> _What the exercise asks_
Identify the lines bearing the string "that" and gather them.

> _Provided material_
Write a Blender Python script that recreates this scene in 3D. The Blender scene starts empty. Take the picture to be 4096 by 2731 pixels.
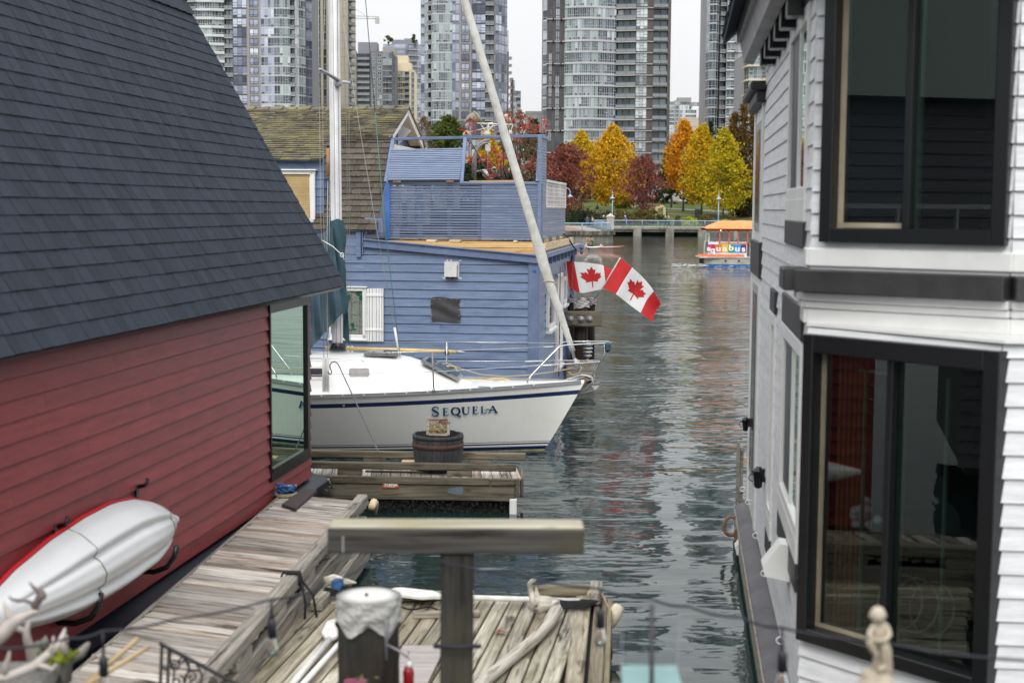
import bpy, math, random
from mathutils import Vector as V, Matrix
rnd = random.Random(11)
R = math.radians
sc = bpy.context.scene
C = sc.collection
# ------------------------------------------------------------------ camera survey (pixels of the 4096x2731 photo -> metres)
F = 5689.0; CX, CY = 2048.0, 1365.5; PITCH = R(5.34); ROLL = 0.0065; EYE = 4.2
_cp, _sp, _cr, _sr = math.cos(PITCH), math.sin(PITCH), math.cos(ROLL), math.sin(ROLL)
FW = V((0, _cp, -_sp)); R0 = V((1, 0, 0)); U0 = V((0, _sp, _cp))
RT = R0*_cr + U0*_sr; UP = U0*_cr - R0*_sr
def ray(x, y): return FW + RT*((x-CX)/F) - UP*((y-CY)/F)
def P(x, y, Y):
    d = ray(x, y); return V((0, 0, EYE)) + d*(Y/d.y)
def G(x, y, z):
    d = ray(x, y); return V((0, 0, EYE)) + d*((z-EYE)/d.z)
def RP(x, y, p0, yaw):
    a = R(yaw); n = V((math.cos(a), -math.sin(a), 0)); d = ray(x, y)
    return V((0, 0, EYE)) + d*(n.dot(V((p0[0], p0[1], 0)))/n.dot(d))
Z = V((0, 0, 1))
# ------------------------------------------------------------------ mesh builder
class MB:
    def __init__(s): s.v = []; s.f = []; s.m = []; s.t = []; s.l = []; s.s = []
    def add(s, vs, fs, mi=0, tone=None, locs=None, smooth=False):
        b = len(s.v); s.v += [V(a) for a in vs]; s.l += [V(a) for a in (locs if locs else vs)]
        t = rnd.random() if tone is None else tone
        for f in fs:
            s.f.append([b+i for i in f]); s.m.append(mi); s.t.append(t); s.s.append(smooth)
    def quad(s, a, b, c, d, mi=0, tone=None): s.add([a, b, c, d], [(0, 1, 2, 3)], mi, tone)
    def box(s, c, size, M=None, mi=0, tone=None, bev=0.0, grain=0):
        c = V(c); hx, hy, hz = size[0]/2, size[1]/2, size[2]/2; M = M or Matrix.Identity(3)
        off = V((rnd.uniform(-50, 50), rnd.uniform(-50, 50), rnd.uniform(-50, 50)))
        per = [(0, 1, 2), (1, 0, 2), (2, 0, 1)][grain]
        sg = [(-1,-1,-1),(1,-1,-1),(1,1,-1),(-1,1,-1),(-1,-1,1),(1,-1,1),(1,1,1),(-1,1,1)]
        if bev <= 0:
            L = [V((a*hx, b*hy, d*hz)) for a, b, d in sg]
            fs = [(0,3,2,1),(4,5,6,7),(0,1,5,4),(1,2,6,5),(2,3,7,6),(3,0,4,7)]
        else:
            bev = min(bev, hx*.9, hy*.9, hz*.9); L = []
            for a, b, d in sg:
                L += [V((a*hx, b*(hy-bev), d*(hz-bev))), V((a*(hx-bev), b*hy, d*(hz-bev))), V((a*(hx-bev), b*(hy-bev), d*hz))]
            i = lambda k, ax: 3*k+ax
            fs = [[i(k,2) for k in (0,3,2,1)], [i(k,2) for k in (4,5,6,7)], [i(k,1) for k in (0,1,5,4)], [i(k,0) for k in (1,2,6,5)], [i(k,1) for k in (2,3,7,6)], [i(k,0) for k in (3,0,4,7)]]
            for a, b, p, q in [(0,1,1,2),(3,2,2,1),(4,5,2,1),(7,6,1,2),(0,3,2,0),(1,2,0,2),(4,7,0,2),(5,6,2,0),(0,4,0,1),(1,5,1,0),(2,6,0,1),(3,7,1,0)]:
                fs.append([i(a,p), i(b,p), i(b,q), i(a,q)])
            for k in range(8): fs.append([i(k,0), i(k,1), i(k,2)])
        s.add([c + M @ a for a in L], fs, mi, tone, [V((a[per[0]], a[per[1]], a[per[2]])) + off for a in L])
    def beam(s, p0, p1, w, h, up=Z, mi=0, tone=None, bev=0.0):
        p0, p1 = V(p0), V(p1); x = (p1-p0); ln = x.length; x = x/ln
        y = V(up).cross(x)
        if y.length < 1e-4: y = V((0, 1, 0)).cross(x)
        y.normalize(); z = x.cross(y)
        s.box((p0+p1)/2, (ln, w, h), Matrix((x, y, z)).transposed(), mi, tone, bev)
    def tube(s, pts, r, n=6, mi=0, tone=None, smooth=True, flat=1.0):
        pts = [V(p) for p in pts]; k = len(pts)
        rs = r if isinstance(r, (list, tuple)) else [r]*k
        vs = []; lo = []; ln = 0; prev = None; off = rnd.uniform(-30, 30)
        for i, p in enumerate(pts):
            t = (pts[min(i+1, k-1)] - pts[max(i-1, 0)]).normalized()
            if prev is None:
                a = V((0, 0, 1)) if abs(t.z) < .9 else V((1, 0, 0)); a = (a - t*a.dot(t)).normalized()
            else: a = (prev - t*prev.dot(t)).normalized()
            prev = a; b = t.cross(a)
            if i: ln += (p-pts[i-1]).length
            for j in range(n):
                q = 2*math.pi*j/n
                vs.append(p + a*(rs[i]*math.cos(q)*flat) + b*(rs[i]*math.sin(q))); lo.append(V((ln+off, rs[i]*math.cos(q), rs[i]*math.sin(q))))
        fs = [(i*n+j, i*n+(j+1) % n, (i+1)*n+(j+1) % n, (i+1)*n+j) for i in range(k-1) for j in range(n)]
        fs += [list(range(n))[::-1], list(range((k-1)*n, k*n))]
        s.add(vs, fs, mi, tone, lo, smooth)
    def lathe(s, c, prof, n=16, mi=0, tone=None, smooth=True, M=None, sx=1, sy=1, caps=True):
        c = V(c); vs = []; M = M or Matrix.Identity(3)
        for r, z in prof:
            for j in range(n):
                q = 2*math.pi*j/n; vs.append(c + M @ V((r*math.cos(q)*sx, r*math.sin(q)*sy, z)))
        k = len(prof)
        fs = [(i*n+j, i*n+(j+1) % n, (i+1)*n+(j+1) % n, (i+1)*n+j) for i in range(k-1) for j in range(n)]
        if caps and prof[0][0] > 1e-5: fs.append(list(range(n))[::-1])
        if caps and prof[-1][0] > 1e-5: fs.append(list(range((k-1)*n, k*n)))
        s.add(vs, fs, mi, tone, None, smooth)
    def prism(s, poly, d, mi=0, tone=None):
        poly = [V(p) for p in poly]; d = V(d); n = len(poly)
        s.add(poly + [p+d for p in poly], [list(range(n))[::-1], list(range(n, 2*n))] + [(i, (i+1) % n, n+(i+1) % n, n+i) for i in range(n)], mi, tone)
    def ball(s, c, r, sx=1, sy=1, sz=1, mi=0, tone=None, n=10, M=None):
        prof = [(r*math.sin(math.pi*i/n)+1e-6*(i in (0, n)), -r*math.cos(math.pi*i/n)*sz) for i in range(n+1)]
        s.lathe(c, prof, n+4, mi, tone, True, M, sx, sy)
    def grid(s, fn, nu, nv, mi=0, tone=None, smooth=True, mfn=None):
        vs = [fn(i/nu, j/nv) for j in range(nv+1) for i in range(nu+1)]; b = len(s.v)
        lo = [V((i/nu, j/nv, 0)) for j in range(nv+1) for i in range(nu+1)]
        s.add(vs, [], mi, tone, lo); t = rnd.random() if tone is None else tone
        for j in range(nv):
            for i in range(nu):
                q = b+j*(nu+1)+i
                s.f.append([q, q+1, q+nu+2, q+nu+1]); s.m.append(mfn(i/nu, j/nv) if mfn else mi); s.t.append(t); s.s.append(smooth)
    def build(s, name, mats, parent=None, loc=None):
        if not s.v: return None
        mats = mats if isinstance(mats, (list, tuple)) else [mats]
        if parent is not None: o = wl(parent)
        elif loc is not None: o = V(loc)
        else:
            n = len(s.v); o = V((sum(a.x for a in s.v)/n, sum(a.y for a in s.v)/n, min(a.z for a in s.v)))
        me = bpy.data.meshes.new(name)
        me.from_pydata([tuple(a-o) for a in s.v], [], s.f)
        me.polygons.foreach_set('material_index', s.m); me.polygons.foreach_set('use_smooth', s.s)
        at = me.attributes.new('tone', 'FLOAT', 'FACE'); at.data.foreach_set('value', s.t)
        al = me.attributes.new('loc', 'FLOAT_VECTOR', 'POINT'); al.data.foreach_set('vector', [c for a in s.l for c in a])
        for m in mats: me.materials.append(MT[m] if isinstance(m, str) else m)
        me.update()
        ob = bpy.data.objects.new(name, me); C.objects.link(ob)
        if parent is not None: ob.parent = parent
        else: ob.location = o
        return ob
def wl(o):
    p = V(o.location)
    while o.parent: o = o.parent; p += o.location
    return p
def tag(o, label, cat, group=None, kind=None):
    if label: o['label'] = label
    if cat: o['category'] = cat
    if group: o['group'] = group
    if kind: o['kind'] = kind
    return o
def thing(name, label, cat, loc, group=None):
    o = bpy.data.objects.new(name, None); C.objects.link(o); o.location = V(loc); o.empty_display_size = .1
    return tag(o, label, cat, group)
def copy_tree(o, parent=None):
    c = o.copy(); C.objects.link(c); c.parent = parent
    for ch in list(o.children): copy_tree(ch, c)
    return c
def rotm(yaw=0, pitch=0, roll=0):   # yaw clockwise seen from above so that local y runs along (sin yaw, cos yaw)
    return Matrix.Rotation(-R(yaw), 3, 'Z') @ Matrix.Rotation(R(pitch), 3, 'X') @ Matrix.Rotation(R(roll), 3, 'Y')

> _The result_
Write a Blender Python script that recreates this scene in 3D. The Blender scene starts empty. Take the picture to be 4096 by 2731 pixels.
def rotm(yaw=0, pitch=0, roll=0):   # yaw clockwise seen from above so that local y runs along (sin yaw, cos yaw)